Понимая, что полностью подавить охотничий инстинкт невозможно, отец сознательно свел его к приемлемому минимуму. Из всех способов лова ужение с удочкой дает наиболее равные шансы рыбаку и его жертве. Не хочешь брать приманку, не бери. Тебя никто не завоняет, не выслеживает, никто не нападает врасплох… Впрочем, опытная рыба иной раз так обглодает крючок, что проведет самого искушенного рыболова. Словом, здесь — кто кого перехитрит, а главное — пересидит…
Большинство движений удильщика — насаживание приманки, закидывание, подсекание и прочее, — все это выполняется машинально. Сознание остается совершенно свободным для наблюдений и размышлений. Когда же у вас в руках более сложная снасть — спиннинг, перемет и прочее, то внимание уже полностью поглощено только ловом.
Человек с удочкой полнее всего может «впитать» все впечатления от дождя, ветра, утра, вечера. При этом он остается участником «игры», а не посторонним болельщиком.
Не будет преувеличением сказать, что рыбная ловля для отца занимала место где-то совсем рядом с литературной работой, может, даже с ней наравне. Он не раз говорил, что если его лишить возможности удить, он не сможет писать.
Значит, рыбная ловля была для него полноценным элементом творческой работы. Говорить же во всеуслышание об интимных сторонах творчества он избегал и даже считал преступлением. Поэтому в рыболовных рассказах он обходил эту тему и сосредоточил внимание на самом лове и на том, что его окружает. Порой в таких рассказах он позволял себе даже «спускать» охотничий инстинкт, подавляемый в жизни. Иногда это приводило к забавным ситуациям.
Так, в то памятное «охотничье» лето он очень любил рассказывать, как однажды, возвращаясь домой с удочками, повстречал в лугах двух москвичей профессорского вида, прикативших на «Победе». Они яростно шлепали по воде спиннингами возле характерного мыса на большой луговой протоке. Отец пожалел их и сказал, что, живя здесь не первый год, может ручаться, что в этом месте ловить на спиннинг совершенно бесполезно.
— Что вы нам втираете очки, гражданин, — ответил один из приезжих. — Ведь у Паустовского написано, что именно здесь он таскал отличных судаков. Могли бы знать, раз давно тут живете…
Они приняли отца за соперника, пожелавшего согнать их с хорошего места.
Много позже, когда отец жил уже в Тарусе, его излюбленным местом рыбной ловли стала не Ока, а маленькая речка Таруска, шумевшая по камням позади сада. Как на всех небольших речках, на Таруске мели перемежались с молчаливыми омутами, отражавшими одинокие ветлы и высокие кучевые облака.

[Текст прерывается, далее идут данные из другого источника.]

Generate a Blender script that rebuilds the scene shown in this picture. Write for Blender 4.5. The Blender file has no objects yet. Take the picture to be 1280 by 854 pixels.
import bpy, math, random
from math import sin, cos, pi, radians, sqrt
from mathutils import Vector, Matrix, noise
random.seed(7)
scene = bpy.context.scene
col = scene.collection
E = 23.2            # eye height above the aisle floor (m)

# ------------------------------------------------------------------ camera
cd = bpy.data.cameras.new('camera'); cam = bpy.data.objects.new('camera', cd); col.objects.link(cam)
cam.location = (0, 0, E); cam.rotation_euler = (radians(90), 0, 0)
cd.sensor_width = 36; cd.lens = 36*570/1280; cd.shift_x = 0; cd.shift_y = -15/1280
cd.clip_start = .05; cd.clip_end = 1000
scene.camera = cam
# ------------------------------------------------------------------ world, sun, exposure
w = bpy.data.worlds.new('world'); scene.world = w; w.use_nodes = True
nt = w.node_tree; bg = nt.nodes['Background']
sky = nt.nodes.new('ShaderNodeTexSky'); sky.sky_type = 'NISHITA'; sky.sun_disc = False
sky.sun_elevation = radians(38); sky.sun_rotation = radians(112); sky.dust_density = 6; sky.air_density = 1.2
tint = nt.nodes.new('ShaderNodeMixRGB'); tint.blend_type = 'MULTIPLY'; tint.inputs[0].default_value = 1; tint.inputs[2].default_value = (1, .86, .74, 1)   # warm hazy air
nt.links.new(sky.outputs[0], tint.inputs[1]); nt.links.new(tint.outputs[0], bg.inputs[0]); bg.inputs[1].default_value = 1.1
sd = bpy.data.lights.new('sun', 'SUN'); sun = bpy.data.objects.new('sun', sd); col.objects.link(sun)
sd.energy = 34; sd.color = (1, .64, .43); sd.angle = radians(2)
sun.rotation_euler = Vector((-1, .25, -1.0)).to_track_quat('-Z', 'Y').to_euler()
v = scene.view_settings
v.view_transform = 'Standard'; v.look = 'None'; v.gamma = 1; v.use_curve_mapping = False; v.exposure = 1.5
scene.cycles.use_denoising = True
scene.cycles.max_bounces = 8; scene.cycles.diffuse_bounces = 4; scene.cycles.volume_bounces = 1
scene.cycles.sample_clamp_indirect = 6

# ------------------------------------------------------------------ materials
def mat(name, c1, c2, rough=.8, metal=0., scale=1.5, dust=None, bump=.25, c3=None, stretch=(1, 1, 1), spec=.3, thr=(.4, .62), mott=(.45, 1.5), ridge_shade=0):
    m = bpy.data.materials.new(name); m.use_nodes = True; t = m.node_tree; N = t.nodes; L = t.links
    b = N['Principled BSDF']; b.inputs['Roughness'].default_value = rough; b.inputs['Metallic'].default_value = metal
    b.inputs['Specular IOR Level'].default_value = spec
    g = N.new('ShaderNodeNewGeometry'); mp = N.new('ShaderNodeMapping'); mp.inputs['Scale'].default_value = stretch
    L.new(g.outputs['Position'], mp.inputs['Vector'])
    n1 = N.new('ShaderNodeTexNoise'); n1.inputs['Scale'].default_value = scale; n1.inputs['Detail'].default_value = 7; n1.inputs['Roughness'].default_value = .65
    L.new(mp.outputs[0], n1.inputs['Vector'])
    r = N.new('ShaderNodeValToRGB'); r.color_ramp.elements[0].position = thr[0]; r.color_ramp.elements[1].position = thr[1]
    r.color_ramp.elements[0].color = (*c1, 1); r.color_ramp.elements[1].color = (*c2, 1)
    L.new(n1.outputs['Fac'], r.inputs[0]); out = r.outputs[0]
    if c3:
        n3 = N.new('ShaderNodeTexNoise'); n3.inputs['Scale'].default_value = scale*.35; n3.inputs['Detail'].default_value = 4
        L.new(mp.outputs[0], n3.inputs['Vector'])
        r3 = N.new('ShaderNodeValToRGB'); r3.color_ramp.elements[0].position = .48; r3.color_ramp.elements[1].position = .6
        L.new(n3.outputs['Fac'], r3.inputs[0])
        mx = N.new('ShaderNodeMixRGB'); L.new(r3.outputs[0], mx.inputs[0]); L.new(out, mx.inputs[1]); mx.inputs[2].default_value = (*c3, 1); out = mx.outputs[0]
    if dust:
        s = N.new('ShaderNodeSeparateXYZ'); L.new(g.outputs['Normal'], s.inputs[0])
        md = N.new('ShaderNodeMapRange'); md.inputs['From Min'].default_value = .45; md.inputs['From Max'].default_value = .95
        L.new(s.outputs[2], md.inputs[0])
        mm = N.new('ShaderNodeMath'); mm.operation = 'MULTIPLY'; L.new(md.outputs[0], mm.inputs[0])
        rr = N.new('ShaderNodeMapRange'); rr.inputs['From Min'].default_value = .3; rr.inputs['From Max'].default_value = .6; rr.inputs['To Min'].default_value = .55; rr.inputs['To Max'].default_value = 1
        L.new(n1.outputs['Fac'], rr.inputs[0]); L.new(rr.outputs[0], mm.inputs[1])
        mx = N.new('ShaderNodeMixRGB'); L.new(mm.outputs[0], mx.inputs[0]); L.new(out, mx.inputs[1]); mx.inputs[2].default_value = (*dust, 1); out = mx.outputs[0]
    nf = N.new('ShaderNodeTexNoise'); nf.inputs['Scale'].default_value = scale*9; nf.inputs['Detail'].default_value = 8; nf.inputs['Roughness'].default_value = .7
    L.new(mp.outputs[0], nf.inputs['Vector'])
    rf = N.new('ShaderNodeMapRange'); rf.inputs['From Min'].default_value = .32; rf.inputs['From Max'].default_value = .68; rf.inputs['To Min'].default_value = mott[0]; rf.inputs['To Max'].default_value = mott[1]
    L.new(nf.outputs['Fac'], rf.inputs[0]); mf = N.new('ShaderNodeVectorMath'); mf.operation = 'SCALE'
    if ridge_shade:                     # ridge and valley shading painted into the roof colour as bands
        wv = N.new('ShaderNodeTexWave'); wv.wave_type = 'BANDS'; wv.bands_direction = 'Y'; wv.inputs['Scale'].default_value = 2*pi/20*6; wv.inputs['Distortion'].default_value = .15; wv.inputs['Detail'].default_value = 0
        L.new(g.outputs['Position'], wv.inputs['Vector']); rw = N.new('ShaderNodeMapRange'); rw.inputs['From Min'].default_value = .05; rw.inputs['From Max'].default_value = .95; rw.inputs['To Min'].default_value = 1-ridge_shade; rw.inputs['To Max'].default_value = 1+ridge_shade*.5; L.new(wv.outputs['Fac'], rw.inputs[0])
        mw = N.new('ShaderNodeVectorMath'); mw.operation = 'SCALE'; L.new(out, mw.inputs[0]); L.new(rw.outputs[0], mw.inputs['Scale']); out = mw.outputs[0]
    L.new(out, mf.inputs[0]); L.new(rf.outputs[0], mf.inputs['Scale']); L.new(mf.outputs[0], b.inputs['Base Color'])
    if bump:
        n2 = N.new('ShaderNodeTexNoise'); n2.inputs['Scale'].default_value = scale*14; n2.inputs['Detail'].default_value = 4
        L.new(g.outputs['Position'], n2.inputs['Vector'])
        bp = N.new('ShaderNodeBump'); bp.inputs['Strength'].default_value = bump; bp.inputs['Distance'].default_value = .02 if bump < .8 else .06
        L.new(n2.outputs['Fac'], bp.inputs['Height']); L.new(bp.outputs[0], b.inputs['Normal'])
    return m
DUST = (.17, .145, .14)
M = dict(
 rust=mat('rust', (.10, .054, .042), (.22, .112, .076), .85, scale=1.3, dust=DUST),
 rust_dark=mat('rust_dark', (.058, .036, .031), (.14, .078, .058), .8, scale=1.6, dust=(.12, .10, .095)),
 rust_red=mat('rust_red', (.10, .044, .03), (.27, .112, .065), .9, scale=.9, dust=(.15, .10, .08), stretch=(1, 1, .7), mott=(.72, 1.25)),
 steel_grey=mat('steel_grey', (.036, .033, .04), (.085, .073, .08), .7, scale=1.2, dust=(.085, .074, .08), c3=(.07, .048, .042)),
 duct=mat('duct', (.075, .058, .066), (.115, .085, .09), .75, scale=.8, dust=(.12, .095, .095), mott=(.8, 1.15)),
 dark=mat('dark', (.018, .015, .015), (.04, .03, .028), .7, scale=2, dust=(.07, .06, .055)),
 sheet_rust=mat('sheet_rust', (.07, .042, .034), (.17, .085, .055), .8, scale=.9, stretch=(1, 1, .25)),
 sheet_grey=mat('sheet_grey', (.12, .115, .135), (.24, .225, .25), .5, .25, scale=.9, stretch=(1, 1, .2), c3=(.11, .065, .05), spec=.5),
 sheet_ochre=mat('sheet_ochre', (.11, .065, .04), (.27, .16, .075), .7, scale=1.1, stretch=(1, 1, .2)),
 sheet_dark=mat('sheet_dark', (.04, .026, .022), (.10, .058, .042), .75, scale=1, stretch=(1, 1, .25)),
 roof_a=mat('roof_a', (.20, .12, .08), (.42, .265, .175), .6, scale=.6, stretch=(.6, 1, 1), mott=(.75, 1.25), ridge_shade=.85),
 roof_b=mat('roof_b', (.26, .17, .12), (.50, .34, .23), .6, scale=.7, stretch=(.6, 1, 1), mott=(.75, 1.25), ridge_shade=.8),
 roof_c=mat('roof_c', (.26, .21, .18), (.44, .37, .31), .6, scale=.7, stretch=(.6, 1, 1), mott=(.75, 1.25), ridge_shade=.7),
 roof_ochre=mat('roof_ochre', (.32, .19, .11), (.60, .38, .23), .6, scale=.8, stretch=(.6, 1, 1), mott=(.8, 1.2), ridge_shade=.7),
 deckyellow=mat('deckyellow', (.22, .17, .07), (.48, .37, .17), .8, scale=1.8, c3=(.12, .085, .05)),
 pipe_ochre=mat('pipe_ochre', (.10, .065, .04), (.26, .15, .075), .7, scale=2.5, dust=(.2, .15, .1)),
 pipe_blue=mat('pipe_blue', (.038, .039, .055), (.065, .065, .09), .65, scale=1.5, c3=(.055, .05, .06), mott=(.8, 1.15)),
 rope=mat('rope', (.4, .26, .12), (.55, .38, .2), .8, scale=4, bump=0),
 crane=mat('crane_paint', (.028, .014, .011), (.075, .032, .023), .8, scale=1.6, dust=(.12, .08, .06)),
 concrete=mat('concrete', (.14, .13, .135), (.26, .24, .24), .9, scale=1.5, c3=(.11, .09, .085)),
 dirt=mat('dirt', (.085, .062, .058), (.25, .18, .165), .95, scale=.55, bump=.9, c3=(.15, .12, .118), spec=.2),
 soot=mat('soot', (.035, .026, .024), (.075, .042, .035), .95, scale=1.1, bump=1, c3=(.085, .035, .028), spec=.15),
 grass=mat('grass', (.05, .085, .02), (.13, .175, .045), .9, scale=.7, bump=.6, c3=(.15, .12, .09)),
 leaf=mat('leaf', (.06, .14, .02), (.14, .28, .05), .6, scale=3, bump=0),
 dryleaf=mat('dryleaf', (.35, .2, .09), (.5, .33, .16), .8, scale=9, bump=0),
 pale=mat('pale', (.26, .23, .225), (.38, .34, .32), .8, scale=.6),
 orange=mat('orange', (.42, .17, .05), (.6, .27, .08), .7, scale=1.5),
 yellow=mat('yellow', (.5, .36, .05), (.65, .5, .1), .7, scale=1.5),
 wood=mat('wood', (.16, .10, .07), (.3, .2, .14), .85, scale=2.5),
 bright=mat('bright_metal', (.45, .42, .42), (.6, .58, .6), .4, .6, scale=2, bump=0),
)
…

Если идти по Таруске вверх, то сначала нужно пересечь широкую луговую долину, по краям которой поднимаются леса. Река здесь долго петляет среди огородов и лугов, затем у маленькой тихой деревеньки Сутормино круто поворачивает влево и прорезает большое холмище. Здесь, где-нибудь под высоким лесистым берегом, или еще дальше, на Ильинском омуте, я обычно находил отца, когда приезжал в Тарусу летним вечером.
Мы возвращались домой в глубоких сумерках. В кустах по краям тропинки белели валуны. В Тарусе вообще очень много выходов известняка, и этим она напомнила мне далекие Ливны.
Теперь на высоком берегу над Таруской — отцовская могила.
Вот пока все… Задача моя была скромной. Я только хотел рассказать о «географичности» своих детских впечатлений, которые формировались под влиянием отца.
Я имею в зиду не узконаучное, а более емкое содержание этого слова. Ведь для отца география прежде всего была общением с природой, и он не делал в этом смысле различий между путешествиями, походами, чтением морских лоций и рыбной ловлей.